Restate word for word the lines of the data below, from the first through the one that has "S = bpy.context.scene".

■ ■ ■ ■ ■ ■ ■

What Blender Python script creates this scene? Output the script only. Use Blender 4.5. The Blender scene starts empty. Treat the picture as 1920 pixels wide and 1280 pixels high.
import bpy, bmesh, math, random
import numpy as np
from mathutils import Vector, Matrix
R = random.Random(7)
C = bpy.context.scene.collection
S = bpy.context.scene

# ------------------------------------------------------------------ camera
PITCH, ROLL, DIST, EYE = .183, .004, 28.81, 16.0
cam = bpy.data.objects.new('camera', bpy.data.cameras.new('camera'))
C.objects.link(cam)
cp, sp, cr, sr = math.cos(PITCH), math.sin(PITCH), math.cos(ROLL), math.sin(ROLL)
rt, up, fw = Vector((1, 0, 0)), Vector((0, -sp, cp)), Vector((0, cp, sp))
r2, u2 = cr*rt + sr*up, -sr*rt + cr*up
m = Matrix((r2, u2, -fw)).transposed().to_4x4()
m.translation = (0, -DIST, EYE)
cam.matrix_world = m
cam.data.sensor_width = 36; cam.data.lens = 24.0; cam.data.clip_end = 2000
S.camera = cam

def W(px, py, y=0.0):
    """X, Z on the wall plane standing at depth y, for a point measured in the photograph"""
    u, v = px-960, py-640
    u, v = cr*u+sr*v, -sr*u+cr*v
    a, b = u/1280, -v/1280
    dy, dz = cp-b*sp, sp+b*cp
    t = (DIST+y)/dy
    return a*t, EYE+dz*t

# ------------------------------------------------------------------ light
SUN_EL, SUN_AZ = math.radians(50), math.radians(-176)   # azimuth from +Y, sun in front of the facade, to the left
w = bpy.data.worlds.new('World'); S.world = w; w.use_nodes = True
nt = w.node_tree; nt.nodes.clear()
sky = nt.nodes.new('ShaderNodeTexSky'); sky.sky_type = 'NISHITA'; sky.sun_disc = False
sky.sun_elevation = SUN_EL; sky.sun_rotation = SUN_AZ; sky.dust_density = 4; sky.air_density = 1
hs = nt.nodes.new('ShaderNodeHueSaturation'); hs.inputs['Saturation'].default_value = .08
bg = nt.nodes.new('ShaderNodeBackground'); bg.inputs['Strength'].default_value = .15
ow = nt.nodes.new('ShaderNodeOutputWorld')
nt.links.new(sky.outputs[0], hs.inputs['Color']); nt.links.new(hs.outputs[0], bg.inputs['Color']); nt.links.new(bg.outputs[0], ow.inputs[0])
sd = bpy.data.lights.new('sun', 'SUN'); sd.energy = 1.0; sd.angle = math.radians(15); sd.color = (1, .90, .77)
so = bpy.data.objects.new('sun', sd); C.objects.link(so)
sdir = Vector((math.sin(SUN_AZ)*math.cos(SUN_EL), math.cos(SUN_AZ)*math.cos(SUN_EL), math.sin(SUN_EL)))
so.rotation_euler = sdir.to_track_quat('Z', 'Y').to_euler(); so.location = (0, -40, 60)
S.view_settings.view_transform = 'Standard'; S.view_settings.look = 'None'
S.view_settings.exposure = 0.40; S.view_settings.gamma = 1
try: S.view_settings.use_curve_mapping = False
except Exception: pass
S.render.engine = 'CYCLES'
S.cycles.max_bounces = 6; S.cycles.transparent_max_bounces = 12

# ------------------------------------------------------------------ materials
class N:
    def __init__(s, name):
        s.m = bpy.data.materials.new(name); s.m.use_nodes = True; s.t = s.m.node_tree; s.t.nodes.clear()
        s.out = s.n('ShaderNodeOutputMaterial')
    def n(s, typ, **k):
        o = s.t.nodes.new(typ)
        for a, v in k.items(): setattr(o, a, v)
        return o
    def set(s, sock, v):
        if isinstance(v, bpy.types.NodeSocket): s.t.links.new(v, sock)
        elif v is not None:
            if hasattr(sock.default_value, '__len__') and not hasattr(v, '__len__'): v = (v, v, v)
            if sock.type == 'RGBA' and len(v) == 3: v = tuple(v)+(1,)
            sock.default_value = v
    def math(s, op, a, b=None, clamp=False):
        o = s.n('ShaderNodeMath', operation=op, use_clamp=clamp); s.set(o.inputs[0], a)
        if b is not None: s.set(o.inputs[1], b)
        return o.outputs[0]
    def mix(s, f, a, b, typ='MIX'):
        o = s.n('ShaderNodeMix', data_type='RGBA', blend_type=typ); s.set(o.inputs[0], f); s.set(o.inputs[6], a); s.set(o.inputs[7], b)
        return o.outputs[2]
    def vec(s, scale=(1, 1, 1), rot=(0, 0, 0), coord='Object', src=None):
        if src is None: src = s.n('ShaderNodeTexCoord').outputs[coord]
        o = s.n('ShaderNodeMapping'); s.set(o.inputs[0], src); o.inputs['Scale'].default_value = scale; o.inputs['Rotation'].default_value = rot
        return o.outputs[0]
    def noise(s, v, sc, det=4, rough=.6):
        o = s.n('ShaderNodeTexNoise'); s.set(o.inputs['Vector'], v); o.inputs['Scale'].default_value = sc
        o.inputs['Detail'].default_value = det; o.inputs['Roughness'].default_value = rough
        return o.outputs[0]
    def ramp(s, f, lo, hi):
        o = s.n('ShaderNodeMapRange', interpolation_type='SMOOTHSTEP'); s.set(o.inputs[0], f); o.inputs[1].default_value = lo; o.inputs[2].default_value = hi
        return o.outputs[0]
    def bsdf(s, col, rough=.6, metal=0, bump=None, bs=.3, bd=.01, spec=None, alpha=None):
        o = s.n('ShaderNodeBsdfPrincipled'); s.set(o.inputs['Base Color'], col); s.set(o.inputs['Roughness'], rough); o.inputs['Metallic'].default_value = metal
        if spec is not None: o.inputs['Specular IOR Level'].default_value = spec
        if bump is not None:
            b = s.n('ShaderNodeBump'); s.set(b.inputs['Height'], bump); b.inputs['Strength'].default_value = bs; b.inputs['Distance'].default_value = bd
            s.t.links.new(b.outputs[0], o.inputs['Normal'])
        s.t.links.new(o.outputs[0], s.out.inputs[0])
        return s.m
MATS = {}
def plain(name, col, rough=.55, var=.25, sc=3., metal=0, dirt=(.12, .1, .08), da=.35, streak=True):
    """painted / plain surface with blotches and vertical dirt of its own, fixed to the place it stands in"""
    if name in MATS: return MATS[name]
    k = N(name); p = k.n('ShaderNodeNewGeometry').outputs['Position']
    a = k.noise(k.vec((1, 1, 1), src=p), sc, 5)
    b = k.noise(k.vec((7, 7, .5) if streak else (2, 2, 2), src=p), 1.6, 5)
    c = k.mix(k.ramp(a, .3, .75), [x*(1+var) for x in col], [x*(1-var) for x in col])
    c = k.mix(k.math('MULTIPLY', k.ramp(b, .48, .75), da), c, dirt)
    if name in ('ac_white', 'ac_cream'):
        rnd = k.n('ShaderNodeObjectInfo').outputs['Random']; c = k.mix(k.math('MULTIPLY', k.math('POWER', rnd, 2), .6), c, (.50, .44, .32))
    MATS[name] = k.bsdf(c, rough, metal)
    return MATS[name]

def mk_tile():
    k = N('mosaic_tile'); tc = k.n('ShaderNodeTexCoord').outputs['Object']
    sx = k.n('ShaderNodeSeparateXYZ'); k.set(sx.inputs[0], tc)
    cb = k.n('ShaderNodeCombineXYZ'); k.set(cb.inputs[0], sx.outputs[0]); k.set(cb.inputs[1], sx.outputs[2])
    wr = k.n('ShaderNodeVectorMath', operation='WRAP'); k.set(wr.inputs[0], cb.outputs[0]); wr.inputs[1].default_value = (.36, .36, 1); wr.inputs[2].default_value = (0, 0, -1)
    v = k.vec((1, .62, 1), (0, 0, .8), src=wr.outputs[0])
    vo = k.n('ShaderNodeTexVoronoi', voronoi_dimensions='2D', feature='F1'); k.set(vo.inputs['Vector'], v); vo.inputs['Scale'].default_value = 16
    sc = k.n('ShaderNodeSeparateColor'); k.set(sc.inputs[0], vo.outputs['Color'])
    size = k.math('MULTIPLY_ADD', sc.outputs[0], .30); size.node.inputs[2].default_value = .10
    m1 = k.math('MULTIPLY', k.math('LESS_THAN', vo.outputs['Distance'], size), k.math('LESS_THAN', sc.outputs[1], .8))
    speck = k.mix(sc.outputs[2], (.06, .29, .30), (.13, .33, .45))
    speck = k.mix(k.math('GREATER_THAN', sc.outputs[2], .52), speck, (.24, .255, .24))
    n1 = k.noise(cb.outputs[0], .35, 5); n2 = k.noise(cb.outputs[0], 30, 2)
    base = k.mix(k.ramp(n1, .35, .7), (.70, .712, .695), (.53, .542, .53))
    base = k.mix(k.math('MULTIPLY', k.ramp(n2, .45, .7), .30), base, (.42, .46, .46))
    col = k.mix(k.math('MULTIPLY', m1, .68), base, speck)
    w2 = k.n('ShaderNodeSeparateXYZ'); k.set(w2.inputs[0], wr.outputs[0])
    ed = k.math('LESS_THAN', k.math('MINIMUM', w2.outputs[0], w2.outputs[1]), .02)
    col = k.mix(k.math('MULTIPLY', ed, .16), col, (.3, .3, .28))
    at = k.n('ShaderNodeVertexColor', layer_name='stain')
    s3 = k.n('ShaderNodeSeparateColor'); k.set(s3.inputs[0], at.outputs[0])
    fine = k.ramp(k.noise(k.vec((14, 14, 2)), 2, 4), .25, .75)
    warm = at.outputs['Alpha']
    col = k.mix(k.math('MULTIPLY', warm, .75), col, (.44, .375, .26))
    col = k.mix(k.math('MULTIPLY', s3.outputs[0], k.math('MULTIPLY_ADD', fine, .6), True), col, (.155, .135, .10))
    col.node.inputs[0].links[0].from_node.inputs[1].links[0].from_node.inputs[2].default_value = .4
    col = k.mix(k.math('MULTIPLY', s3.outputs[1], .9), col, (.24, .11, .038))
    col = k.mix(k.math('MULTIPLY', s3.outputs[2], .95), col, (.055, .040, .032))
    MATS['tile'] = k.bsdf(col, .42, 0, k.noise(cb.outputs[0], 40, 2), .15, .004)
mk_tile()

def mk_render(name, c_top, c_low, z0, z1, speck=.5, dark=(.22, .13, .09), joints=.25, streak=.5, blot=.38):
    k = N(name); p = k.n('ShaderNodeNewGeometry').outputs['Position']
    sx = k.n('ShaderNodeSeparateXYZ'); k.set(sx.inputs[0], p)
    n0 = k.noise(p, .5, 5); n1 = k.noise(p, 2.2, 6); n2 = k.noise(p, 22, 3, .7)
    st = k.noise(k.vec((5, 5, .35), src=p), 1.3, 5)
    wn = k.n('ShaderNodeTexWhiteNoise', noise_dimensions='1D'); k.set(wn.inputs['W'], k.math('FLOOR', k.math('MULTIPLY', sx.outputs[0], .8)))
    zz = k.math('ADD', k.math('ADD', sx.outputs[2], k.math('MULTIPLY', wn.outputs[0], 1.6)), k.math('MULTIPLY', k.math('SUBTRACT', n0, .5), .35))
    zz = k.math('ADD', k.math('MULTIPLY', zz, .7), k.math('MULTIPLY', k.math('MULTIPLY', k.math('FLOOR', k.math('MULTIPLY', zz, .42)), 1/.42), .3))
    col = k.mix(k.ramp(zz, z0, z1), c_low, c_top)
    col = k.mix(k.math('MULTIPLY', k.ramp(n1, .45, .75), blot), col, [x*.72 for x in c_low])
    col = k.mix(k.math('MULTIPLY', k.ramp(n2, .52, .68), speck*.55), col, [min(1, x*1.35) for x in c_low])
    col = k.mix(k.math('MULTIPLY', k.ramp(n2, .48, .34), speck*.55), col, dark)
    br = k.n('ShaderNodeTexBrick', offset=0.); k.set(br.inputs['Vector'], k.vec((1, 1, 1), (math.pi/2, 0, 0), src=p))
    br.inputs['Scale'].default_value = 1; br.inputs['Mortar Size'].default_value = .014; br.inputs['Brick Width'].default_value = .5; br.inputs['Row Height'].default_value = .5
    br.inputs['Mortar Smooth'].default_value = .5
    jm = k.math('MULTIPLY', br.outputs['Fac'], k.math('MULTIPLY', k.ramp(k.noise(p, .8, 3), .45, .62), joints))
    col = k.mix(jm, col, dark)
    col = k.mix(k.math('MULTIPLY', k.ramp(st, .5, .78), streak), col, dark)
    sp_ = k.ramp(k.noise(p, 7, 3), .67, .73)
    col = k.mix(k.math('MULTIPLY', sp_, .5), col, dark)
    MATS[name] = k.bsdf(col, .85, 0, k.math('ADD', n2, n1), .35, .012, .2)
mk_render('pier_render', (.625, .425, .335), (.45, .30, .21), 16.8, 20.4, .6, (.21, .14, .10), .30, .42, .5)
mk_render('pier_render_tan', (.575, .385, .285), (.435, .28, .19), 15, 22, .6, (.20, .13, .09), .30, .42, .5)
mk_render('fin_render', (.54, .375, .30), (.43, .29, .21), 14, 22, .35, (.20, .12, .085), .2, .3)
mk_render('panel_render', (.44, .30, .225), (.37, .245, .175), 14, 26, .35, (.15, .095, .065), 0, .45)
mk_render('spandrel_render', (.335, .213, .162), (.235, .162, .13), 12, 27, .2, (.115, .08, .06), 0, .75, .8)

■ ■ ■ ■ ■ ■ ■

Solution for this exercise =>
What Blender Python script creates this scene? Output the script only. Use Blender 4.5. The Blender scene starts empty. Treat the picture as 1920 pixels wide and 1280 pixels high.
import bpy, bmesh, math, random
import numpy as np
from mathutils import Vector, Matrix
R = random.Random(7)
C = bpy.context.scene.collection
S = bpy.context.scene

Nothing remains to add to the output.